The Gloversville Free Library

Early Libraries

The first library was organized in Gloversville in 1803 and called the Farmer's Library. In 1853, the Young Ladies Library Association was established and the first books purchased in 1855. Gentlemen were allowed to become honorary members by paying 25 cents a year. This enabled them to attend the monthly socials and escort the young ladies home. In 1873, a new organization called the Young People's Library absorbed the older group. This organization exerted a great deal of influence in the community, but because no trained librarian was on hand, old books wore out or disappeared and few new ones were purchased.

The Levi Parsons Library, forerunner to the present Gloversville Free Library, was founded in 1880 through Judge Parsons' donation matched by local pledges. This library was incorporated under the laws of New York State on June 15, 1880, and a year's membership could be secured for $2. The orginial quarters, in the Wood Block on South Main Street were inadequate for library use and Lucius N. Littauer offered rooms in his block on South Main Street, rent free for one year. The Library moved to the block, and remained there until 1905. The board of directors consisted of the president of the village, the principal of the public school and the pastors of the six churches in Gloversville and Johnstown as ex-officio members with twelve additional directors elected to carry out the various duties. The board adopted a constitution and by-laws, and hired professional librarian, Adolph Peck. A printed catalog of books was issued , and the library was opened to the public during the afternoons and evenings.

Free Library and Carnegie Support

Because library membership was not free, most working class people couldn't afford it and membership began to decline. Finally, the threat of bankruptcy necessitated an appeal to the public, which was most successful. The Gloversville Free Library, still under the association structure, was established in 1888.

East Fulton Street Reference Room, what is now the Children's Room

East Fulton Street Reference Room, what is now the Children's Room

In 1902, Andrew Carnegie gave the library $50,000 for the construction of a building with the provision that the City of Gloversville should contribute annually to its support. The building was opened in December of 1905. In 1911, the city discontinued its appropriation, and in 1912 arrangements were made for the ownership of the building to be transferred to the City of Gloversville and the right of perpetual use assured to the Library Association as long as it was conducted as a free library.

The building has three floors and consists of a central body with two large wings. The basement houses magazine storage, the boiler room, Friends of the Library storage, a staff lounge and a meeting room for the Mineral Club of Fulton County.
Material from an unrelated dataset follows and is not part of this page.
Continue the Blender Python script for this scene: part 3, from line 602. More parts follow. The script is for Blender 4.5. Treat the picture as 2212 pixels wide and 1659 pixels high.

The Adult Department, Reference Room, Children's Department, and Reading Room are located on the main floor. The second floor contains the Friends' meeting room, Director's and Technical Services offices, Carnegie Room for meetings and musical programs, and Historical Reference Room.

For nearly 100 years the City of Gloversville funded more than half of the Gloversville Free Library’s annual budget. But in 2002 the City began a drastic reduction of its annual support, and in 2004 appropriated just $5000. The Board of Trustees was faced with the challenge of finding a reliable source of operating income in order to preserve public library services for the community.

Transition to a Public Library

In 2004, the Gloversville Free Library experienced a financial crisis when the City of Gloversville was no longer able to provide funding to the Library above the 1911 contractual amount of $5,000. The Trustees of the Gloversville Free Library, after much research, proceeded with a campaign to establish the Gloversville Public Library as a School District Public Library, to publicly elect Trustees, and to raise funds through an annual tax that would be paid by the property owners within the Gloversville Enlarged School District. This effort involved community members in an educational and advocacy campaign. The proposition passed on June 14th, 2005 with the election of seven trustees and a tax levy of $198,200. This amount can never be reduced unless the Board of Trustees presents a new proposition to reduce or eliminate the levy. Any increases in the appropriation must be approved by the voters of the school district. Thus began a new phase in the history of Gloversville’s library.